A #hyphenatedAsians POV: Joanne Paek

The Universal Asian got to know Joanne Paek, a growing ceramic artist. She is also the creator of JO AND CLAY, a Southern California–based ceramic shop where every piece is handmade and designed uniquely. Visit the site to know more about her recent additions and designs.


Tell us about yourself and your experience growing up?

Hey there, my name is Joanne Paek and I’m a Korean American gal, born and raised around L.A./O.C. With my dad being a designer and mom a musician, I grew up in a fairly creative home. All things art-related were always interesting & came very naturally to me, so in high school and college/post-college I did some art and theater, and am happy to be exploring and creating to this day.


How did you develop an interest in ceramics? Is there any special story or emotion behind that?

I’ve always been a creative person, and a few years ago I was looking for a new medium to work with. I was used to working in 2D, so I wanted to try something in 3D. I picked clay, signed up for pottery classes at a local studio, ended up finishing a two-year ceramics program at OCC, and have been making [pieces] out of my garage ever since.
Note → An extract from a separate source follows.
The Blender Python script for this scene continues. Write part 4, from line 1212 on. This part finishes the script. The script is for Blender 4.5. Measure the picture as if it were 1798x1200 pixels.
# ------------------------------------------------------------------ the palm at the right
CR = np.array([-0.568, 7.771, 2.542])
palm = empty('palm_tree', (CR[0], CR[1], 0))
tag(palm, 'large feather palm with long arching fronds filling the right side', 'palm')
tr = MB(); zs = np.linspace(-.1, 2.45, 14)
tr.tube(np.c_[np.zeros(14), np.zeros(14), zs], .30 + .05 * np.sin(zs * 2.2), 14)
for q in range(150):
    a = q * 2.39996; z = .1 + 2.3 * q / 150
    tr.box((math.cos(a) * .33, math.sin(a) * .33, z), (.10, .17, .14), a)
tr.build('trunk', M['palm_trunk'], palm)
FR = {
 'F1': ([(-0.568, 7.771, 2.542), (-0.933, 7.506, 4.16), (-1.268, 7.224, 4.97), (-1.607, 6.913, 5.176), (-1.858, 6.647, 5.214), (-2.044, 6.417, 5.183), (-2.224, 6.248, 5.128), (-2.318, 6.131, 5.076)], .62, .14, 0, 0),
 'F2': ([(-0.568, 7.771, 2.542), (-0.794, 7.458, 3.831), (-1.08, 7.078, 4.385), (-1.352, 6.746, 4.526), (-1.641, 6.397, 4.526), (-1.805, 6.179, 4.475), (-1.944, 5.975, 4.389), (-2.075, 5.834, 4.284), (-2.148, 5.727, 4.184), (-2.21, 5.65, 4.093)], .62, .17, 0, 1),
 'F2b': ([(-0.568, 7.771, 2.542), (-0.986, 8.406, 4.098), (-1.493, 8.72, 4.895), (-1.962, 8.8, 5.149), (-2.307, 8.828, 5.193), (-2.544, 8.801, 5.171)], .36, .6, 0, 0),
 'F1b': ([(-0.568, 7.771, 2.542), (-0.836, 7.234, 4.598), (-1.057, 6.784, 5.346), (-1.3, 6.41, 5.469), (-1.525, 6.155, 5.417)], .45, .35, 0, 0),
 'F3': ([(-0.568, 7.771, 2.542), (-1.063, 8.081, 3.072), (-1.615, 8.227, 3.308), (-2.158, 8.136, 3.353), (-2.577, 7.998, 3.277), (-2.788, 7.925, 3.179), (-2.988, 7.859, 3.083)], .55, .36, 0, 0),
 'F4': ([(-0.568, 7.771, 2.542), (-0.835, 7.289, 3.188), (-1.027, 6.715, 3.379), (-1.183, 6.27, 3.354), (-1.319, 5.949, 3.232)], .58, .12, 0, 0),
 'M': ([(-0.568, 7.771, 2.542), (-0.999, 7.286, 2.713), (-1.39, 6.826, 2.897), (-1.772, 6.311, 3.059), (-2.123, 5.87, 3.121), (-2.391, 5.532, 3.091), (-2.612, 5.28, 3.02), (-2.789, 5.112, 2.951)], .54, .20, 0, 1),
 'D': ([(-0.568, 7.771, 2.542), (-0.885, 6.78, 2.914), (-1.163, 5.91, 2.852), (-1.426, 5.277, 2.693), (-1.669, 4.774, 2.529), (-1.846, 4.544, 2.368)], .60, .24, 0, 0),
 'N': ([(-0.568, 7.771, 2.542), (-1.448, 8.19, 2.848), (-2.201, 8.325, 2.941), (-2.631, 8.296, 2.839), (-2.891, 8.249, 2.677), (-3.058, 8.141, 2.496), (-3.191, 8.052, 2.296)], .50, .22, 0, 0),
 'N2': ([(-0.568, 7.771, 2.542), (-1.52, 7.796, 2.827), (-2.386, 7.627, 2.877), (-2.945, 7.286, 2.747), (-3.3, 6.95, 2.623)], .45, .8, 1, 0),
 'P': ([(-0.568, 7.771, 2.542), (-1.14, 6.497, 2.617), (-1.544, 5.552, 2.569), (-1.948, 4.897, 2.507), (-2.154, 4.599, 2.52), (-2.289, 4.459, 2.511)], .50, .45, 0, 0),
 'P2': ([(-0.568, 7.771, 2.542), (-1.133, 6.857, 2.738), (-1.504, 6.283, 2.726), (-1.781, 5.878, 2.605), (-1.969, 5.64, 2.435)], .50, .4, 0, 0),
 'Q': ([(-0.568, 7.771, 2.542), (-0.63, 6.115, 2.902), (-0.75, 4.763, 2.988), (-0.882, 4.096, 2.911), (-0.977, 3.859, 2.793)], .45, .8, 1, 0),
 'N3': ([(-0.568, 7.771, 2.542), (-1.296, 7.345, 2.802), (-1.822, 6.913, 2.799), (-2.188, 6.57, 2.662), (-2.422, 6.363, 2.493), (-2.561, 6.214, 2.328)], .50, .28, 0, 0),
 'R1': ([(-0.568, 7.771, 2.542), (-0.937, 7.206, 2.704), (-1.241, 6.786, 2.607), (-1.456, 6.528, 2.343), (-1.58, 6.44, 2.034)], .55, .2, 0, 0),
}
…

What is the story behind JO AND CLAY? How did that start?

JO AND CLAY started from setting a personal goal to start selling some work. I’ve always had mixed feelings about making money from my creations, but I wanted to open that door for myself. Learning to set up/make online sales was a giant learning curve that came with a lot of challenges, but ultimately led to the beginning of JO AND CLAY.



As a ceramic artist, what is one of the most challenging experiences you’ve faced and how did you overcome that?

One of the most challenging experiences I face as a ceramic artist is finding the balance between creating to create, and creating to make a living. It has helped me learn how to divide my time in ways that allow the space for both.


Talking about challenges, who would you say was your greatest supporter and why?

There are so many major supporters in my life that make doing ceramics possible for me. I have amazing friends and a ceramics community that always generously offer their help & resources, and ever-supportive parents who gave me a space to create in their home.


How do you keep yourself fresh and inspired during times like these?

Inspiration can be found anywhere. Sometimes it is refreshing to see what artists and designers are up to on the Internet. It’s also incredible to see how master potters find their inspiration from nature. I find that my most meaningful work comes out of pulling from both external observations and moments of introspection. Much of my inspiration tends to come from experimentation and Korean culture/pottery.



What advice would you give to someone who wants to become a ceramic artist?

There really is no one way to be a ceramic artist. Take note of inspiration when it comes, keep making, and have fun as you’re doing it!